Unutulmaya yüz tutmuş eserler “Zanaatkarlar Sokağı’nda” / Haberin Peşinde Urfa
Türkiye’nin dört bir yanından gelen insanların katıldığı Esenyurt Kardeş Kültürler Festivali tüm hızıyla devam ediyor. Festivalde Anadolu’nun tüm renkleri, yerel kültürleri, yerel lezzetleri ve unutulmaya yüz tutmuş eserleri kurulan stantlarda sergileniyor.
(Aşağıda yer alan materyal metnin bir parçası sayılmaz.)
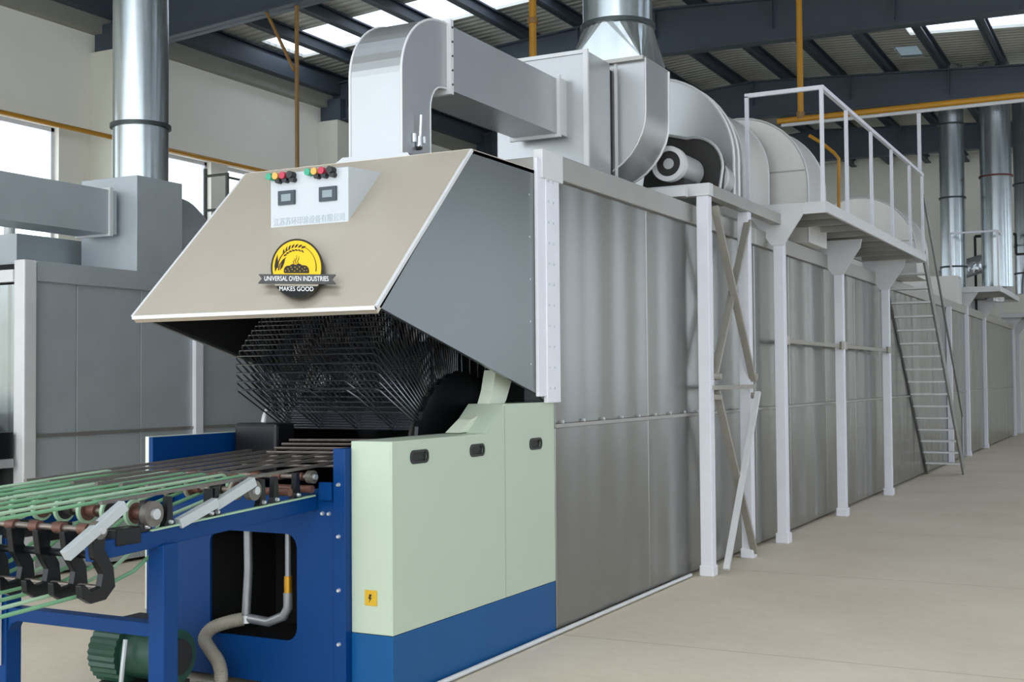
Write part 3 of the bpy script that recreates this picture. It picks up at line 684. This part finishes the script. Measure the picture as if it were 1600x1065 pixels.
# square-to-round transition and chimney
def chimney(cx_, cy_, r_, z0, z1, label, base=None, rings=(), segs=None, collar='ring', mt='galv'):
    t = thing('chimney', (cx_, cy_, z0), label, 'chimney')
    zt = z0
    if base:
        hx, hy, h_ = base; n = 32; zt = z0+h_
        cs = [(cx_+hx, cy_+hy, z0), (cx_-hx, cy_+hy, z0), (cx_-hx, cy_-hy, z0), (cx_+hx, cy_-hy, z0)]
        n = 32; rd = [(cx_+r_*math.cos(2*PI*k/n), cy_+r_*math.sin(2*PI*k/n), zt) for k in range(n)]
        fs = [(0, 1, 2, 3)]
        for q in range(4):
            for k in range(q*8, q*8+8): fs.append((q, 4+k, 4+(k+1) % n))
            fs.append((q, 4+(q*8+8) % n, (q+1) % 4))
        MB().add(cs+rd, fs, False).build('transition', M[mt], t)
        MB().box(cx_-hx-.02, cx_+hx+.02, cy_-hy-.02, cy_+hy+.02, z0-.02, z0+.01).build('base_flange', M['cap'], t)
    cuts = [zt]+list(rings)+[z1]
    for a, b in zip(cuts, cuts[1:]):
        MB().cyl((cx_, cy_, a), (cx_, cy_, b), r_, 48).build('pipe_section', M[mt], t)
    for z_ in rings:
        MB().cyl((cx_, cy_, z_-.018), (cx_, cy_, z_+.018), r_+.025, 48).build('joint_ring', M[collar], t)
    if base: MB().cyl((cx_, cy_, zt-.015), (cx_, cy_, zt+.015), r_+.022, 48).build('joint_ring', M[collar], t)
    return t
chimney(-.39, 2.05, .28, 4.09, rz(-.4)+RT+.4, 'wide silver chimney on a flared base above the blower', base=(.31, .28, .34), rings=(5.6, 6.9))

# fan motor on its stand
ms = thing('motor_stand', (.0, 3.2, 0), 'white painted steel stand with crossed grey braces beside the oven', 'steel stand')
for y_ in (2.6, 3.72):
    MB().box(.08, .18, y_-.05, y_+.05, 0, 3.10).build('post', M['frame_white'], ms, bevel=.005)
    MB().box(.07, .19, y_-.06, y_+.06, 0, .09).build('base_shoe', M['frame_white'], ms, bevel=.01)
MB().bar((-.75, 2.58, 3.15), (.2, 2.58, 3.15), .09, .1).build('top_beam', M['plate_white'], ms)
MB().bar((-.75, 2.40, 3.12), (.05, 2.40, 3.12), .08, .08).build('top_beam', M['plate_white'], ms)
MB().bar((.142, 2.626, 3.152), (.142, 5.0, 3.152), .09, .1).build('top_beam', M['cap'], ms)
MB().bar((-.3, 2.63, 3.15), (-.3, 5.0, 3.15), .06, .08).build('top_beam', M['cap'], ms)
MB().bar((.2, 2.66, 3.02), (.2, 3.70, 1.58), .06, .03).build('brace', M['brace'], ms)
MB().bar((.17, 3.70, 3.02), (.17, 2.68, 1.62), .06, .03).build('brace', M['brace'], ms)
MB().bar((.24, 3.70, 1.48), (.24, 2.72, .04), .05, .03).build('brace', M['plate_white'], ms)
MB().bar((.19, 2.68, 1.50), (.19, 3.70, .05), .06, .03).build('brace', M['brace'], ms)
MB().bar((.19, 2.6, 1.53), (.19, 3.76, 1.53), .035).build('tie_bar', M['brace'], ms)
for y_ in (2.67, 3.70):
    for z_ in (1.45, 1.62): MB().cyl((.18, y_, z_), (.235, y_, z_), .028, 8).build('clamp', M['brace'], ms)
mo = thing('fan_motor', (-.1, 2.75, 3.2), 'round grey electric motor with fan cowl beside the blower', 'electric motor')
MB().cyl((-.12, 2.5, 3.37), (-.12, 2.98, 3.37), .125, 28).build('motor_body', M['motor_grey'], mo)
MB().holed(arc(-.12, 3.37, .145, 0, 360, 32)[:-1], [arc(-.12, 3.37, .105, 0, 360, 32)[:-1]], 'Y', 2.44, 2.52).build('fan_cowl', M['plate_white'], mo)
MB().cyl((-.12, 2.46, 3.37), (-.12, 2.50, 3.37), .106, 28).build('cowl_grille', M['rubber'], mo)
MB().cyl((-.12, 2.452, 3.37), (-.12, 2.47, 3.37), .045, 16).build('grille_hub', M['motor_grey'], mo)
MB().box(-.22, -.02, 2.55, 2.95, 3.20, 3.26).build('foot', M['rubber'], mo)
bg_ = thing('belt_guard', (-.1, 3.2, 3.2), 'curved black belt guard with pale edge behind the motor', 'belt guard')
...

Esenyurt Belediyesi ile İl Dernekler Platformu’nun birlikte düzenlediği “Kardeş Kültürler Festivali” tüm hızıyla devam ediyor. Barışı, kardeşliği, birlik ve beraberliği vurgulamak amacıyla düzenlenen Kardeşlik Festivali’nde farklı kültürler, yerel lezzetler, unutulmaya yüz tutmuş eserler kurulan stantlarda vatandaşlarla buluşuyor. Türkiye’nin dört bir yanından gelen zanaatkârlar, kurulan stantlarda çini ve seramik, sepet örme, lüle taşı, kilim dokuma, feretiko bezi dokuma, bıçak ve boynuz tarak yapımı, geleneksel Türk işlemeleri, sıcak cam yapımı ve bakırcılık gibi unutulmaya yüz tutmuş onlarca el emeği ürünlerini sergileyerek gün yüzüne çıkarıyor. Türkiye’nin dört bir yanından gelerek zanaatkârlar sokağında yerini alan zanaatkârlar: “Unutulmaya yüz tutmuş eserleri gün yüzüne çıkarmaya çalışıyoruz” değerlendirmesinde bulundu.
“Gün yüzüne çıkarıyoruz”
Sivas’ta el sanatlarıyla uğraştığını belirten Hayati Ünsal, yaptığı zanaatın yok olmakla yüz yüze kaldığını dile getirdi. Ünsal: “Babamdan bize kalan bir kültür. Sivas’ımızın, Türkiye’nin unutulmuş el sanatlarını gün yüzüne çıkarıyoruz. Kemik taraklarımız, Sivas bıçaklarımız, testimiz, bastonlarımız yurt içinde ve yurt dışında bayağı rağbet görüyor. Unutulmaya yüz tutmuş sanatlarını daha da gün yüzüne çıkarmak için uğraşıyoruz. 5-6 tane çırağımız var, oğlumu da yetiştiriyorum” dedi.
Farklı desenlerle günümüze uyarlanıyor
Artvin’in Arhavi standında sepet örme sanatını icra eden Perihan Şentürk eski ürünleri günümüze uyarlayarak yeni ürünler çıkardığını ifade ediyor. Organik tarım ürünleri ve doğal boyalar kullanılarak sepet örme yaptıklarını söyleyen Şentürk, “Eskiden mısır üretimi çok yoğun o yüzden zamanında mısır kapçıkları değerlendirilmiş ve birtakım tekniklerle kullanılabilir sepetler, valizler, seccadeler ve yer yaygıları yapılmış ama zaman içerisinde mısır üretimi eksildiği için unutulmuş. Zor olması nedeniyle unutulmuş. Ben ailemden öğrenmiştim. Tekrardan günümüze ait farklı desenler üretmeye çalışarak gün yüzüne çıkarmaya çalışıyoruz” şeklinde konuştu.